* Start *
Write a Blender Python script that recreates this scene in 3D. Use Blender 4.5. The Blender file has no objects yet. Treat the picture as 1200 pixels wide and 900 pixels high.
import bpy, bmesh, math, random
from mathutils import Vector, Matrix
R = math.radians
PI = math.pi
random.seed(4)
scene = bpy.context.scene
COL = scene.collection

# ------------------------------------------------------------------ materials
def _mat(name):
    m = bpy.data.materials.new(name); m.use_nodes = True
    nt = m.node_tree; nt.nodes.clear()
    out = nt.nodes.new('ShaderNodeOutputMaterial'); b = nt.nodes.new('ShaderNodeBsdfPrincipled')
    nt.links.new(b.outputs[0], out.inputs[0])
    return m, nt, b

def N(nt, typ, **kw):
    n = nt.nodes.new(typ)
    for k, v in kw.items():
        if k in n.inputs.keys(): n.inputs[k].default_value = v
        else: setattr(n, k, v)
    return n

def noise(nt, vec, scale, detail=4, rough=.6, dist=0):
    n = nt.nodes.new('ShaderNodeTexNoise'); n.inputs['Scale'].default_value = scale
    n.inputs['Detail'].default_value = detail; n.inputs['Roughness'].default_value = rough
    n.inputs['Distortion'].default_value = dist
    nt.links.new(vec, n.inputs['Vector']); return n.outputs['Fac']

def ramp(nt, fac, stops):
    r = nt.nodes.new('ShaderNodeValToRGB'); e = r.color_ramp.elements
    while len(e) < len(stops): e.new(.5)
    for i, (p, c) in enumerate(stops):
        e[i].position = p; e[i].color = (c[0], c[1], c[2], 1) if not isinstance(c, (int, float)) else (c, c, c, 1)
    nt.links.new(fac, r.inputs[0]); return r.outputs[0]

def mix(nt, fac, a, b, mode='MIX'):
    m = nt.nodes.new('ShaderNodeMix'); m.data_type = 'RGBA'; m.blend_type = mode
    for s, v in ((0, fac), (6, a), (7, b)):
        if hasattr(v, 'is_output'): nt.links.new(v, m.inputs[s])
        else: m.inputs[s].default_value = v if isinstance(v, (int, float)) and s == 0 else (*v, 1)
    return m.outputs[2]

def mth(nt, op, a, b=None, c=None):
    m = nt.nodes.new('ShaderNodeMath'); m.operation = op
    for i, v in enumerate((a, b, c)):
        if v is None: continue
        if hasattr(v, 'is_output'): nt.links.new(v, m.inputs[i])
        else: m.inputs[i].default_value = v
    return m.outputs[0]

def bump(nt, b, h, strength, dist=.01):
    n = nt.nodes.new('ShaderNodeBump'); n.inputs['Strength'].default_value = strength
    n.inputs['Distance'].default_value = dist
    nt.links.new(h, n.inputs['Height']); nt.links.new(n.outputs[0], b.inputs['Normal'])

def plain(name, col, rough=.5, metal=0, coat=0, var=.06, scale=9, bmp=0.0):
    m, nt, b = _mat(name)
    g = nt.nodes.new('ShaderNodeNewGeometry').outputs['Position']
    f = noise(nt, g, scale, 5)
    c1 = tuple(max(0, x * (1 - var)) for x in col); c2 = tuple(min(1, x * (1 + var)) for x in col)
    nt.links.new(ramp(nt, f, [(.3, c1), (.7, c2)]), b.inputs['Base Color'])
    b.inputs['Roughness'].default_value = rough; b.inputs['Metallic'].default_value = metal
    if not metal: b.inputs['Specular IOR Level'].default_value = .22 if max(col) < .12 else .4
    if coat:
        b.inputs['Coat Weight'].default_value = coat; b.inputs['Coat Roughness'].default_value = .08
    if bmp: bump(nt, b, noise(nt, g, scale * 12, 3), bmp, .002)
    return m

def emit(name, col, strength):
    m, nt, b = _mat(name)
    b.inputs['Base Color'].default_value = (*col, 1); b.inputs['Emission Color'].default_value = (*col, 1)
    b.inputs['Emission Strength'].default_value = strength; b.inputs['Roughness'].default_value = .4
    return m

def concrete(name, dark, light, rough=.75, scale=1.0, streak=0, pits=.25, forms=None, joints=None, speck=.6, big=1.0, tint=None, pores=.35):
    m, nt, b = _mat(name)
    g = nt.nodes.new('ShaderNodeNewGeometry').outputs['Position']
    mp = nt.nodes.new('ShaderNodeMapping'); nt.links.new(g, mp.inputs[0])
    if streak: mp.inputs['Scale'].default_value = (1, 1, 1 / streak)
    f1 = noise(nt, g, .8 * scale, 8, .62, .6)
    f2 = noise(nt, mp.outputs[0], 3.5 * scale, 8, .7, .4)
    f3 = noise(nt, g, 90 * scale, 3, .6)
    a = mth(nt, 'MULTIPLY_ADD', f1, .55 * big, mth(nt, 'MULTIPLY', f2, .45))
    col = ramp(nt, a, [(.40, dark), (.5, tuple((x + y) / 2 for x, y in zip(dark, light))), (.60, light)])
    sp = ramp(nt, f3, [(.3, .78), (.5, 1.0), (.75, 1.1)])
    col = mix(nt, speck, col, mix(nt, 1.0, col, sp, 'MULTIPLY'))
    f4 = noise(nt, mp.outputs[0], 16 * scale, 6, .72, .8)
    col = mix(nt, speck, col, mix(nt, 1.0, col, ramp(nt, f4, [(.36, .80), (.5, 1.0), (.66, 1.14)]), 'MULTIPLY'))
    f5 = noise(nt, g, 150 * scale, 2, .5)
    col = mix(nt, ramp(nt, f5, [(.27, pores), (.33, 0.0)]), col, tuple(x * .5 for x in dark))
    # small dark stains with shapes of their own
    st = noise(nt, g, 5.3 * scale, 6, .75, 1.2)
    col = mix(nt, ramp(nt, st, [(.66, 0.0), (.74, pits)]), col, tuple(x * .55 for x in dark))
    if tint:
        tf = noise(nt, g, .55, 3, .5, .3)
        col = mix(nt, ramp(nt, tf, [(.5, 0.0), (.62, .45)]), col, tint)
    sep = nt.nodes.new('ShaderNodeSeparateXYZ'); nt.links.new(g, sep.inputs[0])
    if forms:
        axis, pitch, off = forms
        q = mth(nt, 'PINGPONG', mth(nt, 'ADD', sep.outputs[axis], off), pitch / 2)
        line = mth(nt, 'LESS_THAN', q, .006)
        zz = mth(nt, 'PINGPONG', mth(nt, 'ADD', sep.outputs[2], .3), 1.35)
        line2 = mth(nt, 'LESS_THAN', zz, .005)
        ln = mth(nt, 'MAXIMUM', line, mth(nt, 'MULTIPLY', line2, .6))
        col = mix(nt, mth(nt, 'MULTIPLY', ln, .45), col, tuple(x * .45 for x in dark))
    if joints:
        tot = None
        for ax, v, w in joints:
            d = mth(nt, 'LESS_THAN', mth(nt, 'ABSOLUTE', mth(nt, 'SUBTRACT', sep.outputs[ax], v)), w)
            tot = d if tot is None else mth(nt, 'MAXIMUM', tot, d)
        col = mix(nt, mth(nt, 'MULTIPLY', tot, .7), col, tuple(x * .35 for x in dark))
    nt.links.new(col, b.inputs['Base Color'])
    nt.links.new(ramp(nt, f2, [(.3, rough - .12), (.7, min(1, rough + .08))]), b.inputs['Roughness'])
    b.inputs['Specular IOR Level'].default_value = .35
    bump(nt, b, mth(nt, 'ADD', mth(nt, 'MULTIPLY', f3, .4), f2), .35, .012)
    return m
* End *
_Job_.
Locate and copy each line in the data above that includes the word "scene".

_Reply to the exercise_.
Write a Blender Python script that recreates this scene in 3D. Use Blender 4.5. The Blender file has no objects yet. Treat the picture as 1200 pixels wide and 900 pixels high.
scene = bpy.context.scene
COL = scene.collection